> Exercise instructions:
Below you will find a set of lines. Repeat them all exactly.

— Start Records shown —

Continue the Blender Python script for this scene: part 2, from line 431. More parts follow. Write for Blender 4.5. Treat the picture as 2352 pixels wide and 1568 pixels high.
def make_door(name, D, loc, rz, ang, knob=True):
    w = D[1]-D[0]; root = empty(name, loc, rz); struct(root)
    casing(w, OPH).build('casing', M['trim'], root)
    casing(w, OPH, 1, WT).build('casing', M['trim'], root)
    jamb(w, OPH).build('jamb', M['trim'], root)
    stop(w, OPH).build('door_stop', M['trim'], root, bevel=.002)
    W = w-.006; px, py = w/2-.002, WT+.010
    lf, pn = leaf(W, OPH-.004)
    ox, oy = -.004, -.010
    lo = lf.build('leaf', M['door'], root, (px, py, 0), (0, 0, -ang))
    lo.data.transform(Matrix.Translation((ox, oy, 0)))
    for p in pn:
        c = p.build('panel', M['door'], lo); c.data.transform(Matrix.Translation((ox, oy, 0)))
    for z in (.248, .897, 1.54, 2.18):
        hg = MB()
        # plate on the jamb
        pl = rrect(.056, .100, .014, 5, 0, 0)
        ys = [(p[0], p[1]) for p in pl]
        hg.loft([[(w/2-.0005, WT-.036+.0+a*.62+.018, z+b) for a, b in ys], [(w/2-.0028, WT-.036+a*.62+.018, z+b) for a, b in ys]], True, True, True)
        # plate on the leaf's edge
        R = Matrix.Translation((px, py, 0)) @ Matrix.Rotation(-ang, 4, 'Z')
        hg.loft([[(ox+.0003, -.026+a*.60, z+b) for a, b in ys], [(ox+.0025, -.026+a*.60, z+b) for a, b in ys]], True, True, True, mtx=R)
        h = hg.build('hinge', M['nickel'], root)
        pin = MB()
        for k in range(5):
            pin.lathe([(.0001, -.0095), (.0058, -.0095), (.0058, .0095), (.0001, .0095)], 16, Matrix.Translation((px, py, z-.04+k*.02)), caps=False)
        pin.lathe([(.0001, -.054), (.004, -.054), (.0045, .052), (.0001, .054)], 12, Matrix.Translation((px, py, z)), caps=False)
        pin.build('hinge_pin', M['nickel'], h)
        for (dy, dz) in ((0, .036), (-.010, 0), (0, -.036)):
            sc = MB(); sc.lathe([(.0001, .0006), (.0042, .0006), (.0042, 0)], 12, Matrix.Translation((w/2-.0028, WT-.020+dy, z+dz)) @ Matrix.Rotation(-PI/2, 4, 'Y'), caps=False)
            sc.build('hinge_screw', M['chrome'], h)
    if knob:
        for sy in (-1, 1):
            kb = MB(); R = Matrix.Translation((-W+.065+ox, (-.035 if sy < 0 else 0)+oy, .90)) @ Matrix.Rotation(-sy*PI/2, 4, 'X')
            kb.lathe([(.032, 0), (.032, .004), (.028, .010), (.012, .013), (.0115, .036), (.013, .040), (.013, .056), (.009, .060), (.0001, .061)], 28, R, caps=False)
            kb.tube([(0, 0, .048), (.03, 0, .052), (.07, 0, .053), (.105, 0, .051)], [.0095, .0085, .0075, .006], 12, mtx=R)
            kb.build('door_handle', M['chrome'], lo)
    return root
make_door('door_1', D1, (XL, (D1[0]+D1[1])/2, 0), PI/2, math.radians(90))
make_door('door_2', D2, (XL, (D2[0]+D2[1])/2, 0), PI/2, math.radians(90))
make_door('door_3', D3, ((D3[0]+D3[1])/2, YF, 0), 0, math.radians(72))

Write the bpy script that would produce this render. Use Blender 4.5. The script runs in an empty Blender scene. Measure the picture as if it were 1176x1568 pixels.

— End Records shown —

> Response:
Continue the Blender Python script for this scene: part 2, from line 431. More parts follow. Write for Blender 4.5. Treat the picture as 2352 pixels wide and 1568 pixels high.
def make_door(name, D, loc, rz, ang, knob=True):
    w = D[1]-D[0]; root = empty(name, loc, rz); struct(root)
    casing(w, OPH).build('casing', M['trim'], root)
    casing(w, OPH, 1, WT).build('casing', M['trim'], root)
    jamb(w, OPH).build('jamb', M['trim'], root)
    stop(w, OPH).build('door_stop', M['trim'], root, bevel=.002)
    W = w-.006; px, py = w/2-.002, WT+.010
    lf, pn = leaf(W, OPH-.004)
    ox, oy = -.004, -.010
    lo = lf.build('leaf', M['door'], root, (px, py, 0), (0, 0, -ang))
    lo.data.transform(Matrix.Translation((ox, oy, 0)))
    for p in pn:
        c = p.build('panel', M['door'], lo); c.data.transform(Matrix.Translation((ox, oy, 0)))
    for z in (.248, .897, 1.54, 2.18):
        hg = MB()
        # plate on the jamb
        pl = rrect(.056, .100, .014, 5, 0, 0)
        ys = [(p[0], p[1]) for p in pl]
        hg.loft([[(w/2-.0005, WT-.036+.0+a*.62+.018, z+b) for a, b in ys], [(w/2-.0028, WT-.036+a*.62+.018, z+b) for a, b in ys]], True, True, True)
        # plate on the leaf's edge
        R = Matrix.Translation((px, py, 0)) @ Matrix.Rotation(-ang, 4, 'Z')
        hg.loft([[(ox+.0003, -.026+a*.60, z+b) for a, b in ys], [(ox+.0025, -.026+a*.60, z+b) for a, b in ys]], True, True, True, mtx=R)
        h = hg.build('hinge', M['nickel'], root)
        pin = MB()
        for k in range(5):
            pin.lathe([(.0001, -.0095), (.0058, -.0095), (.0058, .0095), (.0001, .0095)], 16, Matrix.Translation((px, py, z-.04+k*.02)), caps=False)
        pin.lathe([(.0001, -.054), (.004, -.054), (.0045, .052), (.0001, .054)], 12, Matrix.Translation((px, py, z)), caps=False)
        pin.build('hinge_pin', M['nickel'], h)
        for (dy, dz) in ((0, .036), (-.010, 0), (0, -.036)):
            sc = MB(); sc.lathe([(.0001, .0006), (.0042, .0006), (.0042, 0)], 12, Matrix.Translation((w/2-.0028, WT-.020+dy, z+dz)) @ Matrix.Rotation(-PI/2, 4, 'Y'), caps=False)
            sc.build('hinge_screw', M['chrome'], h)
    if knob:
        for sy in (-1, 1):
            kb = MB(); R = Matrix.Translation((-W+.065+ox, (-.035 if sy < 0 else 0)+oy, .90)) @ Matrix.Rotation(-sy*PI/2, 4, 'X')
            kb.lathe([(.032, 0), (.032, .004), (.028, .010), (.012, .013), (.0115, .036), (.013, .040), (.013, .056), (.009, .060), (.0001, .061)], 28, R, caps=False)
            kb.tube([(0, 0, .048), (.03, 0, .052), (.07, 0, .053), (.105, 0, .051)], [.0095, .0085, .0075, .006], 12, mtx=R)
            kb.build('door_handle', M['chrome'], lo)
    return root
make_door('door_1', D1, (XL, (D1[0]+D1[1])/2, 0), PI/2, math.radians(90))
make_door('door_2', D2, (XL, (D2[0]+D2[1])/2, 0), PI/2, math.radians(90))
make_door('door_3', D3, ((D3[0]+D3[1])/2, YF, 0), 0, math.radians(72))

Write the bpy script that would produce this render. Use Blender 4.5. The script runs in an empty Blender scene. Measure the picture as if it were 1176x1568 pixels.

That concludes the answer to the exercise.